Appunto, le scelte, ciò che al dunque conta più per i cittadini. Si dice che questa maggioranza presenti maggiori affinità rispetto alla precedente. Ma se così è dovrà dimostrarlo nei fatti, al di là delle intenzioni o delle aspirazioni, evitando la tentazione del galleggiamento (nell’attesa che giunga la data in cui si dovrà scegliere il nuovo Capo dello Stato), i compromessi al ribasso o, peggio ancora, la pratica anch’essa molto italiana dell’indecisione e del rimando.
In attesa che dall’amalgama tra le due forze nasca la sinistra del terzo millennio, come auspica Grillo, ci si chiede più prosaicamente quale strada verrà concretamente imboccata. Questo governo sarà riformista o movimentista, non potendo essere alla lunga le due cose insieme? Sceglierà il decreto dignità o il Jobs Act? Il rigore sulla sicurezza (seppur declinato secondo una visione solidarista) o l’accoglienza in chiave di lassismo umanitario? Washington e Bruxelles o Pechino e Caracas (ora che Mosca è fuori gioco)? Gli investimenti in opere pubbliche o il blocco dei cantieri? La crescita apportatrice di benessere e felicità o il pauperismo triste? L’eguaglianza delle opportunità o l’egualitarismo ideologico?
Il programma presentato da Conte al momento brilla soprattutto per vaghezza e genericità, in attesa d’essere riempito di contenuti. E si segnala anche per certi repentini ripensamenti, come nel caso delle politiche per Roma. Il giorno prima ci si dava l’obiettivo, enfatico ma anche un po’ umoristico visto lo stato di obiettiva incuria in cui la città versa, di renderla nuovamente “attraente”. Il giorno dopo di tutto ciò con c’è più traccia e della Capitale si parla solo a proposito della revisione del testo unico sugli enti locali. La preoccupazione di dover dare risposte al Nord produttivo (per evitare di consegnarlo in blocco all’opposizione leghista) è comprensibile. Ma può giustificare quasi la vergogna – per un governo a forte trazione meridionalista – a parlare di Roma (e dei suoi problemi) per quel che essa è realmente: la Capitale d’Italia, non una semplice realtà metropolitana.
La carta segreta di questo governo è la sua rinnovata e facilitata interlocuzione con l’Europa. Potrebbe derivarne una maggiore flessibilità, anche se l’Europa di suo non fa sconti, specie ad un Paese costantemente sotto osservazione qual è l’Italia a da anni a prescindere dalle maggioranze che lo governano. Ma avere più credibilità e maggiori margini di manovra finanziaria può non significare nulla se poi si fanno le scelte sbagliate o non finalizzate all’obiettivo della crescita e dell’innovazione. Torna dunque l’enigma e l’attesa per le scelte concrete (e dirimenti) che questo governo farà, al di là dei buoni propositi.

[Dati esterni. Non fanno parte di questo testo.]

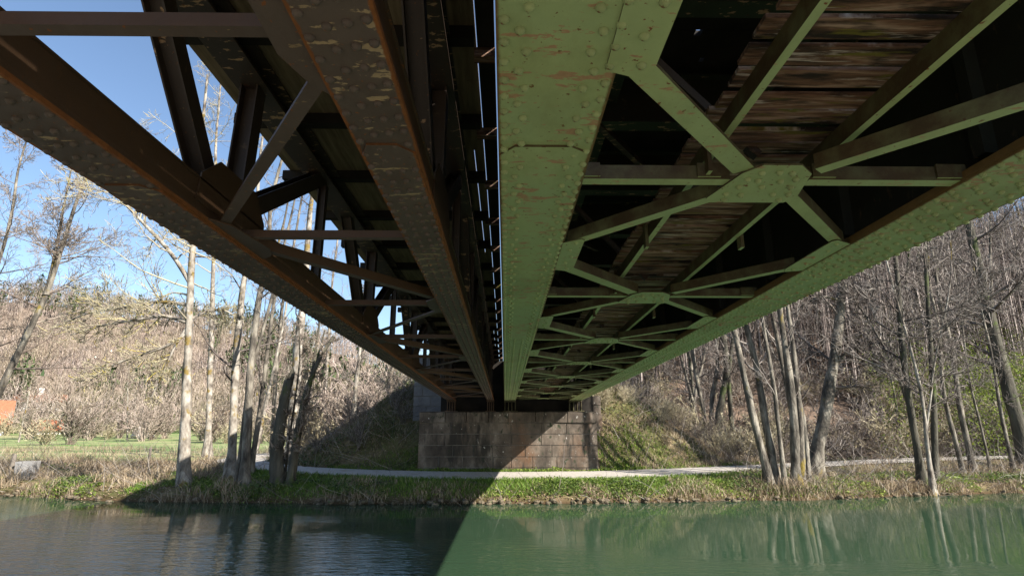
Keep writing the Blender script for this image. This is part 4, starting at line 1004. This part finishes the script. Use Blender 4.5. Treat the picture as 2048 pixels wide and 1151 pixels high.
lump('limestone_outcrop', 'white limestone outcrop in the thicket left of the lichen tree', 'rock', -57, 94, (3.5, 2, 3.2), 91, M['limestone'])
x, y = -18.8, 23.9; z = float(terrain(np.array([x]), np.array([y]))[0])
tr = thing('stone_trough', 'grey concrete trough block in the dry grass on the left bank', 'trough', loc=(x, y, z), rotz=0.15); tr.scale = (0.6, 0.8, 1.15)
v = [(-0.45, -0.3, -0.1), (0.45, -0.3, -0.1), (0.45, 0.3, -0.1), (-0.45, 0.3, -0.1), (-0.5, -0.34, 0.55), (0.5, -0.34, 0.58), (0.5, 0.34, 0.57), (-0.5, 0.34, 0.55), (-0.4, -0.25, 0.56), (0.4, -0.25, 0.58), (0.4, 0.25, 0.57), (-0.4, 0.25, 0.56), (-0.38, -0.22, 0.3), (0.38, -0.22, 0.3), (0.38, 0.22, 0.3), (-0.38, 0.22, 0.3)]
mk('basin', v, [(0, 3, 2, 1), (0, 1, 5, 4), (1, 2, 6, 5), (2, 3, 7, 6), (3, 0, 4, 7), (4, 5, 9, 8), (5, 6, 10, 9), (6, 7, 11, 10), (7, 4, 8, 11), (8, 9, 13, 12), (9, 10, 14, 13), (10, 11, 15, 14), (11, 8, 12, 15), (12, 13, 14, 15)], M['concrete'], tr)
def post(label, x, y, h, rad, seed):
    rr = np.random.default_rng(seed); z = float(terrain(np.array([x]), np.array([y]))[0])
    Q = np.stack([np.linspace(0, 0.05, 6)*rr.normal(), np.linspace(0, 0.05, 6)*rr.normal(), np.linspace(-0.3, h, 6)], 1)
    v, f = tubes(Q[None], np.full((1, 6), rad)*np.array([1.05, 1, 1, 0.97, 0.95, 0.75]), 8)
    f = [tuple(q) for q in f]+[tuple(range(40, 48))]
    tag(link('fence_post', new_mesh('fence_post', v, f, M['wood_post'], False), loc=(x, y, z)), label, 'post', 'wooden posts')
post('weathered grey post beside the concrete trough', -19.35, 23.8, 0.95, 0.09, 1)
post('short dark post in the grass between trough and lichen tree', -16.2, 27.5, 0.9, 0.06, 2)
post('thin post by the path just right of the lichen tree', -15.0, 30.5, 1.0, 0.05, 3)

# ------------------------------------------------------------------ haze: a closed box of thin pale air round the whole place
HAZE = 0.0
if HAZE:
    hm = bpy.data.materials.new('haze'); hm.use_nodes = True; hn = hm.node_tree.nodes; hn.clear()
    ho = hn.new("ShaderNodeOutputMaterial"); hv = hn.new("ShaderNodeVolumePrincipled")
    hv.inputs["Color"].default_value = (0.92, 0.94, 1.0, 1); hv.inputs["Density"].default_value = HAZE; hv.inputs["Anisotropy"].default_value = 0.2
    hm.node_tree.links.new(hv.outputs[0], ho.inputs["Volume"])
    tag(box('haze', -430, 430, -210, 510, -7.5, 90, hm), 'thin pale haze in the valley air', 'haze', kind='stuff')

Con l’avvertenza e la consapevolezza che esso è nato da uno spettacolo nel complesso poco edificante. Se il problema storico della democrazia italiana è ricostruire il rapporto di stima e fiducia con i suoi cittadini, la strada percorsa in queste settimane non è stata esattamente quella giusta. Con i leader di tutti i colori politici – da Salvini a Renzi, da Di Maio a Berlusconi, da Grillo a Zingaretti – impegnati a rimangiarsi le cose dette la settimana prima, o a fare cose diverse da quelle promesse e annunciate. Tutti traditi, ma tutti traditori, senza alcuna coerenza, quasi a voler confermare il cinico e rabbioso scetticismo con cui gli italiani guardano da almeno due decenni ai loro rappresentanti politici. Immaginiamo dunque quel che potrebbe succedere se anche questo governo, per mancanza di coraggio o per l’affiorare al suo interno di troppe contraddizioni, dovesse rivelarsi l’ennesima occasione persa. O l’ennesimo inganno a danno dei cittadini-elettori. A quel punto, nemmeno Grillo, il campione mondiale dell’antipolitica, si salverebbe dall’onda che sinora ha cavalcato. E per la democrazia italiana sarebbe davvero la fine, per giunta assai ingloriosa.